“There’s no point in running around shouting ‘don’t trash our record’,” one ally of Ed Miliband remarked in 2010, “We got 29 per cent of the vote. It’s already been trashed.”
Similarly, you might argue, there’s no point in trying to work out which parts of the Miliband project are worth saving. It got 31 per cent of the vote. It’s already dead.
That’s certainly the calculation that appears to be driving the campaigns of Andy Burnham, Liz Kendall and Yvette Cooper. Both Burnham and Cooper will today highlight their own closeness to business. Burnham will warn that Labour “didn’t celebrate the spirit of enterprise”, telling his audience that the party “got it wrong” on businesses. Kendall, meanwhile, having already delivered her critique of Milibandism, will set out her own stall with a speech in her constituency of Leicester.
The criticism of this approach being pushed by Miliband’s remaining allies is that the polls showed that economic competence and leadership, not Labour’s attitude to business or aspiration, is what did for Labour. This is technically true. It seems unlikely, however, that a series of open letters from businessmen of various sizes and the constant attacks on Labour policies even from its own big-money donors didn’t have something to do with the party’s dire ratings on economic competence and leadership.
Burnham’s speech is good politics in the leadership race, too. He remains the frontrunner and a formidable candidate. But if there is any threat to him it looks most likely to come from Kendall on his right flank, and the more of her best lines he can appropriate, the better for him. It also further weakens the Cooper campaign’s “best of both worlds” message – the less of a risky proposition Burnham looks, the less tempting Cooper’s middle way is.

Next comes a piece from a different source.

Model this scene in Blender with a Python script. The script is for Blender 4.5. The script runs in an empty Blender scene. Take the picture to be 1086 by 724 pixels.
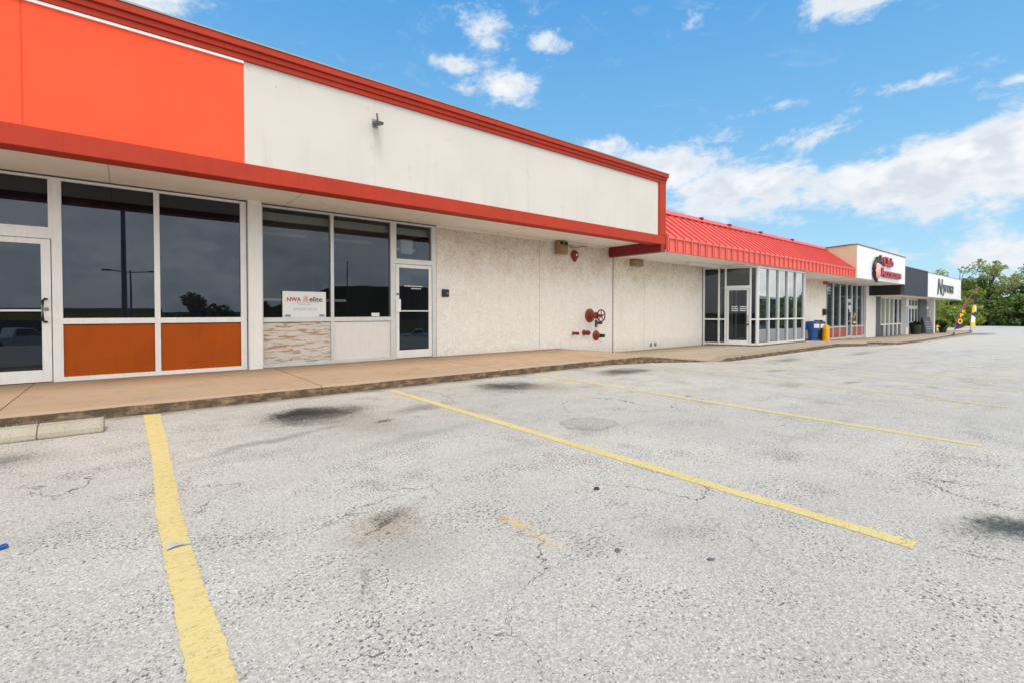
import bpy, bmesh, math, random
from mathutils import Vector, Matrix, noise as mnoise
random.seed(11)
C = bpy.context.scene.collection
R = math.radians
PI = math.pi

# ------------------------------------------------------------------ helpers
class MB:
    """collects shapes that become ONE mesh object"""
    def __init__(s): s.v = []; s.f = []; s.sm = []; s.mi = []
    def add(s, vs, fs, smooth=False, mi=0):
        n = len(s.v); s.v += [tuple(v) for v in vs]
        for f in fs:
            s.f.append([i + n for i in f]); s.sm.append(smooth); s.mi.append(mi)
        return s
    def box(s, x0, x1, y0, y1, z0, z1, mi=0):
        vs = [(x0,y0,z0),(x1,y0,z0),(x1,y1,z0),(x0,y1,z0),(x0,y0,z1),(x1,y0,z1),(x1,y1,z1),(x0,y1,z1)]
        return s.add(vs, [(0,3,2,1),(4,5,6,7),(0,1,5,4),(1,2,6,5),(2,3,7,6),(3,0,4,7)], mi=mi)
    def obox(s, c, sx, sy, sz, rz=0, rx=0, ry=0, mi=0):
        m = Matrix.Translation(c) @ Matrix.Rotation(rz,4,'Z') @ Matrix.Rotation(ry,4,'Y') @ Matrix.Rotation(rx,4,'X')
        vs = [m @ Vector((a*sx/2,b*sy/2,d*sz/2)) for d in (-1,1) for a,b in ((-1,-1),(1,-1),(1,1),(-1,1))]
        return s.add(vs, [(0,3,2,1),(4,5,6,7),(0,1,5,4),(1,2,6,5),(2,3,7,6),(3,0,4,7)], mi=mi)
    def quad(s, a, b, c, d, mi=0): return s.add([a,b,c,d], [(0,1,2,3)], mi=mi)
    def tube(s, pts, rads, n=12, cap=True, smooth=True, mi=0):
        pts = [Vector(p) for p in pts]
        if not hasattr(rads, '__len__'): rads = [rads]*len(pts)
        vs = []; up0 = None
        for i, p in enumerate(pts):
            d = (pts[min(i+1,len(pts)-1)] - pts[max(i-1,0)]).normalized()
            if up0 is None:
                up0 = Vector((0,0,1)) if abs(d.z) < .9 else Vector((1,0,0))
            a = d.cross(up0).normalized(); b = d.cross(a).normalized(); up0 = -b if False else up0
            for k in range(n):
                t = 2*PI*k/n
                vs.append(p + (a*math.cos(t) + b*math.sin(t))*rads[i])
        fs = []
        for i in range(len(pts)-1):
            for k in range(n):
                k2 = (k+1) % n
                fs.append((i*n+k, i*n+k2, (i+1)*n+k2, (i+1)*n+k))
        s.add(vs, fs, smooth, mi)
        if cap:
            m = (len(pts)-1)*n
            s.add(vs[:n], [tuple(range(n))[::-1]], False, mi); s.add(vs[m:], [tuple(range(n))], False, mi)
        return s
    def cyl(s, p0, p1, r, n=16, mi=0): return s.tube([p0,p1], r, n, mi=mi)
    def lathe(s, prof, c, axis='Z', n=20, mi=0):
        """prof: (r, h) pairs about an axis through c"""
        vs = []; fs = []
        for r, h in prof:
            for k in range(n):
                t = 2*PI*k/n; a, b = r*math.cos(t), r*math.sin(t)
                vs.append({'Z':(c[0]+a,c[1]+b,c[2]+h),'Y':(c[0]+a,c[1]+h,c[2]+b),'X':(c[0]+h,c[1]+a,c[2]+b)}[axis])
        for i in range(len(prof)-1):
            for k in range(n):
                k2=(k+1)%n; fs.append((i*n+k,i*n+k2,(i+1)*n+k2,(i+1)*n+k))
        return s.add(vs, fs, True, mi)
    def torus(s, c, R_, r, axis='Y', n=24, m=8, mi=0):
        vs=[]; fs=[]
        for i in range(n):
            t=2*PI*i/n
            for j in range(m):
                u=2*PI*j/m; rr=R_+r*math.cos(u); h=r*math.sin(u); a,b=rr*math.cos(t),rr*math.sin(t)
                vs.append({'Z':(c[0]+a,c[1]+b,c[2]+h),'Y':(c[0]+a,c[1]+h,c[2]+b),'X':(c[0]+h,c[1]+a,c[2]+b)}[axis])
        for i in range(n):
            for j in range(m):
                fs.append((i*m+j,((i+1)%n)*m+j,((i+1)%n)*m+(j+1)%m,i*m+(j+1)%m))
        return s.add(vs,fs,True,mi)
    def prism(s, poly, y0, y1, mi=0, axis='Y'):
        """polygon in (x,z) extruded along Y (or (y,z) along X)"""
        n=len(poly)
        P=(lambda a,b,h:(a,h,b)) if axis=='Y' else ((lambda a,b,h:(h,a,b)) if axis=='X' else (lambda a,b,h:(a,b,h)))
        vs=[P(a,b,y0) for a,b in poly]+[P(a,b,y1) for a,b in poly]
        fs=[tuple(range(n)),tuple(range(2*n-1,n-1,-1))]+[(i,i+n,(i+1)%n+n,(i+1)%n) for i in range(n)]
        return s.add(vs,fs,mi=mi)

def bevel(o, w=.006, seg=2):
    m = o.modifiers.new('bevel','BEVEL'); m.width=w; m.segments=seg; m.limit_method='ANGLE'; m.angle_limit=R(50)
    return o

def base_of(p):
    v = Vector((0,0,0))
    while p is not None: v += Vector(p.location); p = p.parent
    return v

def obj(name, mb, mat, parent=None, world=True, bev=0, label=None, fix=True):
    """one mesh object; with a parent its vertices (given in world units) move to the parent's frame"""
    off = base_of(parent) if (parent is not None and world) else Vector((0,0,0))
    me = bpy.data.meshes.new(name)
    me.from_pydata([tuple(Vector(v)-off) for v in mb.v], [], mb.f)
    me.polygons.foreach_set('use_smooth', mb.sm)
    for m in (mat if isinstance(mat,(list,tuple)) else [mat]): me.materials.append(m)
    if any(mb.mi): me.polygons.foreach_set('material_index', mb.mi)
    me.update()
    if fix:
        bm = bmesh.new(); bm.from_mesh(me); bmesh.ops.recalc_face_normals(bm, faces=bm.faces); bm.to_mesh(me); bm.free()
    o = bpy.data.objects.new(name, me); C.objects.link(o)
    if parent is not None: o.parent = parent
    if label: o['label'] = label
    if bev: bevel(o, bev)
    return o

def tag(o, label, cat, group=None):
    o['label']=label; o['category']=cat
    if group: o['group']=group
    return o
def thing(name, label, cat, loc=(0,0,0), rz=0, group=None):
    o=bpy.data.objects.new(name,None); C.objects.link(o); o.location=loc; o.rotation_euler=(0,0,rz)
    o.empty_display_size=.2
    return tag(o,label,cat,group)
def struct(name, mb, mat, **k):
    o=obj(name,mb,mat,**k); o['kind']='structure'; return o
def copy_tree(o, parent=None):
    c=o.copy(); C.objects.link(c)
    if parent is not None: c.parent=parent
    for ch in list(o.children): copy_tree(ch,c)
    return c

def text_mb(mb, txt, x, y, z, size, width=None, ext=.004, align='CENTER', shear=0, rot=None, mi=0, bold=0):
    """lettering that faces -Y, baseline at z; width rescales horizontally"""
    cu=bpy.data.curves.new('lettering','FONT'); cu.body=txt; cu.size=1; cu.extrude=0; cu.align_x='LEFT'; cu.shear=shear; cu.offset=bold
    ob=bpy.data.objects.new('lettering',cu); C.objects.link(ob)
    bpy.context.view_layer.update()
    dg=bpy.context.evaluated_depsgraph_get(); me=bpy.data.meshes.new_from_object(ob.evaluated_get(dg))
    xs=[v.co.x for v in me.vertices]; ys=[v.co.y for v in me.vertices]
    w=max(xs)-min(xs); h=max(ys)-min(ys); x_0=min(xs); y_0=min(ys)
    sy=size/h; sx=(width/w) if width else sy
    ox=x-(width or w*sx)/2 if align=='CENTER' else x
    M=rot or Matrix.Identity(4)
    pts=[((v.co.x-x_0)*sx+ox,(v.co.y-y_0)*sy+z) for v in me.vertices]
    n=len(pts)
    vs=[(a,y-ext,b) for a,b in pts]+[(a,y+ext,b) for a,b in pts]
    fs=[tuple(p.vertices) for p in me.polygons]; 
    allf=list(fs)
    cnt={}
    for f in fs:
        for i in range(len(f)):
            e=(f[i],f[(i+1)%len(f)]); cnt[tuple(sorted(e))]=cnt.get(tuple(sorted(e)),[])+[e]
    for k,es in cnt.items():
        if len(es)==1: a,b=es[0]; allf.append((b,a,a+n,b+n))
    mb.add([M@Vector(v) for v in vs], allf, mi=mi)
    bpy.data.objects.remove(ob); bpy.data.curves.remove(cu); bpy.data.meshes.remove(me)
    return mb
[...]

But there’s a risk to Labour too. In 1992, the Conservatives sunk Neil Kinnock with one message: “You Can’t Trust Labour”. They argued that the Neil Kinnock of 1992 wasn’t that different from the Neil Kinnock who stood up for Michael Foot in 1983 or the Neil Kinnock of 1987. They said he’d changed his mind before, and would change his mind again. Tony Blair – the only Labour leader to take his party into government since 1974 – had the advantage that he’d already tried to modernise the Labour party as an Opposition frontbencher, ending Labour’s support for the closed shop and stealing Michael Howard’s clothes as shadow home secretary. Kendall, the lowest-ranking of the candidates, can’t so easily point to a record of putting her words into action. Cooper and Burnham, meanwhile, are even more implicated in the last five years. It may be that in shucking off Miliband’s reputation for being anti-business, they re-acquire Kinnock’s for evasiveness.